▶ _Given data_:
►

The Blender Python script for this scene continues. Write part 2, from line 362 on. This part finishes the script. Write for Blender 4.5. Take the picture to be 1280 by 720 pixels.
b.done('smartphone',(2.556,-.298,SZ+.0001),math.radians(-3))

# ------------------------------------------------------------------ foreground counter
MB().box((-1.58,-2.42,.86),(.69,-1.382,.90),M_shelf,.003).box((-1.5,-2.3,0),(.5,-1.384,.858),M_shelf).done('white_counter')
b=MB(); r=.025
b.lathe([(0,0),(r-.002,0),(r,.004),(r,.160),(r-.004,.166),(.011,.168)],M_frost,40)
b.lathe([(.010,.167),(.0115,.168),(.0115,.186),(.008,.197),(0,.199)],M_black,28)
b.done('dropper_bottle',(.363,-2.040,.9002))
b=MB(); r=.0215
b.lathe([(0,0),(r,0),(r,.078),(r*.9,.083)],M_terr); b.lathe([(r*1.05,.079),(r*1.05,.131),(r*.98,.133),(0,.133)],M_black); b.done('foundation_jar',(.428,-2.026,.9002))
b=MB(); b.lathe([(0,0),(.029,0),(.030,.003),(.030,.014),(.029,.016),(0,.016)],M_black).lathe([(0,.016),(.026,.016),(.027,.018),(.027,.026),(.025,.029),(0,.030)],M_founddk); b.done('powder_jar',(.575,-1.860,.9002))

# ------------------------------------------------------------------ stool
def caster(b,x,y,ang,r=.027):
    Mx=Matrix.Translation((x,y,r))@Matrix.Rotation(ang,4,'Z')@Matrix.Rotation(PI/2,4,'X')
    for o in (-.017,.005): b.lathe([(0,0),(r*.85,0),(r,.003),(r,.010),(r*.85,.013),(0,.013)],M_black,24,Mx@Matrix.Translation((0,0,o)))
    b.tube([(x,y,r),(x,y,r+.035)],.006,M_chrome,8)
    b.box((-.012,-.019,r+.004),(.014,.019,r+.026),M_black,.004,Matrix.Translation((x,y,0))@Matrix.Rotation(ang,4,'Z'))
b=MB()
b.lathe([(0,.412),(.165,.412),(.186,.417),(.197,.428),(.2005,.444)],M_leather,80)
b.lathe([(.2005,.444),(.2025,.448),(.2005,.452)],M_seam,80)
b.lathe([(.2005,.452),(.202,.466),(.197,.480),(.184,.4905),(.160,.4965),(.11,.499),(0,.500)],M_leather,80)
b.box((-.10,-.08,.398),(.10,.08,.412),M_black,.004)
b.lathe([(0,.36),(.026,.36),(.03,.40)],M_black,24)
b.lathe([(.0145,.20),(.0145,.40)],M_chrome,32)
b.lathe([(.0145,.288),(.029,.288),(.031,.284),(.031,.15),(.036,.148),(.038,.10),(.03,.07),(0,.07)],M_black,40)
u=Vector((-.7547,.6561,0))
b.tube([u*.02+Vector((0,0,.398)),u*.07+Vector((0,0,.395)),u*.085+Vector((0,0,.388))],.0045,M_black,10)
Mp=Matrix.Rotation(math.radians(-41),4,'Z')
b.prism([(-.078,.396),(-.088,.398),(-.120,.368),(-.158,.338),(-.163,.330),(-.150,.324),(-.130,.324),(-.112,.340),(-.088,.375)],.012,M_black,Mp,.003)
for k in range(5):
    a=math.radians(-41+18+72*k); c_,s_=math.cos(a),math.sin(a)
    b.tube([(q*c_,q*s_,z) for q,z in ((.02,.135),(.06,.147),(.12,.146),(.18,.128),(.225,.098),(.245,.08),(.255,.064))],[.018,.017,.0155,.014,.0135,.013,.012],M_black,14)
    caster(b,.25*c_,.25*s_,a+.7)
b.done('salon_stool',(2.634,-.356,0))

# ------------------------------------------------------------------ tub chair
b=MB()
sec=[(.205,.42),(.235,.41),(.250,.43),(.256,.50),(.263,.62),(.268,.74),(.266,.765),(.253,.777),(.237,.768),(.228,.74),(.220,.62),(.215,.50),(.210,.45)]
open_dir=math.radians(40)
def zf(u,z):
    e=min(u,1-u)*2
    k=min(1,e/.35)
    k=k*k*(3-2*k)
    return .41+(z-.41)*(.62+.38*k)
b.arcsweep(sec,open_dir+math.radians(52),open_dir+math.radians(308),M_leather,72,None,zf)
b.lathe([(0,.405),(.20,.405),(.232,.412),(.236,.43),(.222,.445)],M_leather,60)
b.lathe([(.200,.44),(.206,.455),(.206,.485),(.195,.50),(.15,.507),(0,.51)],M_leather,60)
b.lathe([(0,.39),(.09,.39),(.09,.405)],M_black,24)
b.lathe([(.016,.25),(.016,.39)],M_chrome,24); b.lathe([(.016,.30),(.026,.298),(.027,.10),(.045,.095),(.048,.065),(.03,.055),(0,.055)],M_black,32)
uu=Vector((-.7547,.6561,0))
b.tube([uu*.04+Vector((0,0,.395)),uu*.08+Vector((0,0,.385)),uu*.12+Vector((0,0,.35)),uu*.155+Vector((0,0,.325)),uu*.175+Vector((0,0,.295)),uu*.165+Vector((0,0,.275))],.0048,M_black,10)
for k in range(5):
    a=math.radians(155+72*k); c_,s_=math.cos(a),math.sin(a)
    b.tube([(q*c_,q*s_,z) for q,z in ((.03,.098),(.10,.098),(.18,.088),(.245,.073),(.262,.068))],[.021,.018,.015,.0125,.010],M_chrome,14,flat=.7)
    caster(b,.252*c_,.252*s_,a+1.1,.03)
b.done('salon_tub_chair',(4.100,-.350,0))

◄

▶ _The task_:
Quote the listing in full, please, keeping every line exact.

▶ _Reply to the exercise_:
The Blender Python script for this scene continues. Write part 2, from line 362 on. This part finishes the script. Write for Blender 4.5. Take the picture to be 1280 by 720 pixels.
b.done('smartphone',(2.556,-.298,SZ+.0001),math.radians(-3))

# ------------------------------------------------------------------ foreground counter
MB().box((-1.58,-2.42,.86),(.69,-1.382,.90),M_shelf,.003).box((-1.5,-2.3,0),(.5,-1.384,.858),M_shelf).done('white_counter')
b=MB(); r=.025
b.lathe([(0,0),(r-.002,0),(r,.004),(r,.160),(r-.004,.166),(.011,.168)],M_frost,40)
b.lathe([(.010,.167),(.0115,.168),(.0115,.186),(.008,.197),(0,.199)],M_black,28)
b.done('dropper_bottle',(.363,-2.040,.9002))
b=MB(); r=.0215
b.lathe([(0,0),(r,0),(r,.078),(r*.9,.083)],M_terr); b.lathe([(r*1.05,.079),(r*1.05,.131),(r*.98,.133),(0,.133)],M_black); b.done('foundation_jar',(.428,-2.026,.9002))
b=MB(); b.lathe([(0,0),(.029,0),(.030,.003),(.030,.014),(.029,.016),(0,.016)],M_black).lathe([(0,.016),(.026,.016),(.027,.018),(.027,.026),(.025,.029),(0,.030)],M_founddk); b.done('powder_jar',(.575,-1.860,.9002))

# ------------------------------------------------------------------ stool
def caster(b,x,y,ang,r=.027):
    Mx=Matrix.Translation((x,y,r))@Matrix.Rotation(ang,4,'Z')@Matrix.Rotation(PI/2,4,'X')
    for o in (-.017,.005): b.lathe([(0,0),(r*.85,0),(r,.003),(r,.010),(r*.85,.013),(0,.013)],M_black,24,Mx@Matrix.Translation((0,0,o)))
    b.tube([(x,y,r),(x,y,r+.035)],.006,M_chrome,8)
    b.box((-.012,-.019,r+.004),(.014,.019,r+.026),M_black,.004,Matrix.Translation((x,y,0))@Matrix.Rotation(ang,4,'Z'))
b=MB()
b.lathe([(0,.412),(.165,.412),(.186,.417),(.197,.428),(.2005,.444)],M_leather,80)
b.lathe([(.2005,.444),(.2025,.448),(.2005,.452)],M_seam,80)
b.lathe([(.2005,.452),(.202,.466),(.197,.480),(.184,.4905),(.160,.4965),(.11,.499),(0,.500)],M_leather,80)
b.box((-.10,-.08,.398),(.10,.08,.412),M_black,.004)
b.lathe([(0,.36),(.026,.36),(.03,.40)],M_black,24)
b.lathe([(.0145,.20),(.0145,.40)],M_chrome,32)
b.lathe([(.0145,.288),(.029,.288),(.031,.284),(.031,.15),(.036,.148),(.038,.10),(.03,.07),(0,.07)],M_black,40)
u=Vector((-.7547,.6561,0))
b.tube([u*.02+Vector((0,0,.398)),u*.07+Vector((0,0,.395)),u*.085+Vector((0,0,.388))],.0045,M_black,10)
Mp=Matrix.Rotation(math.radians(-41),4,'Z')
b.prism([(-.078,.396),(-.088,.398),(-.120,.368),(-.158,.338),(-.163,.330),(-.150,.324),(-.130,.324),(-.112,.340),(-.088,.375)],.012,M_black,Mp,.003)
for k in range(5):
    a=math.radians(-41+18+72*k); c_,s_=math.cos(a),math.sin(a)
    b.tube([(q*c_,q*s_,z) for q,z in ((.02,.135),(.06,.147),(.12,.146),(.18,.128),(.225,.098),(.245,.08),(.255,.064))],[.018,.017,.0155,.014,.0135,.013,.012],M_black,14)
    caster(b,.25*c_,.25*s_,a+.7)
b.done('salon_stool',(2.634,-.356,0))

# ------------------------------------------------------------------ tub chair
b=MB()
sec=[(.205,.42),(.235,.41),(.250,.43),(.256,.50),(.263,.62),(.268,.74),(.266,.765),(.253,.777),(.237,.768),(.228,.74),(.220,.62),(.215,.50),(.210,.45)]
open_dir=math.radians(40)
def zf(u,z):
    e=min(u,1-u)*2
    k=min(1,e/.35)
    k=k*k*(3-2*k)
    return .41+(z-.41)*(.62+.38*k)
b.arcsweep(sec,open_dir+math.radians(52),open_dir+math.radians(308),M_leather,72,None,zf)
b.lathe([(0,.405),(.20,.405),(.232,.412),(.236,.43),(.222,.445)],M_leather,60)
b.lathe([(.200,.44),(.206,.455),(.206,.485),(.195,.50),(.15,.507),(0,.51)],M_leather,60)
b.lathe([(0,.39),(.09,.39),(.09,.405)],M_black,24)
b.lathe([(.016,.25),(.016,.39)],M_chrome,24); b.lathe([(.016,.30),(.026,.298),(.027,.10),(.045,.095),(.048,.065),(.03,.055),(0,.055)],M_black,32)
uu=Vector((-.7547,.6561,0))
b.tube([uu*.04+Vector((0,0,.395)),uu*.08+Vector((0,0,.385)),uu*.12+Vector((0,0,.35)),uu*.155+Vector((0,0,.325)),uu*.175+Vector((0,0,.295)),uu*.165+Vector((0,0,.275))],.0048,M_black,10)
for k in range(5):
    a=math.radians(155+72*k); c_,s_=math.cos(a),math.sin(a)
    b.tube([(q*c_,q*s_,z) for q,z in ((.03,.098),(.10,.098),(.18,.088),(.245,.073),(.262,.068))],[.021,.018,.015,.0125,.010],M_chrome,14,flat=.7)
    caster(b,.252*c_,.252*s_,a+1.1,.03)
b.done('salon_tub_chair',(4.100,-.350,0))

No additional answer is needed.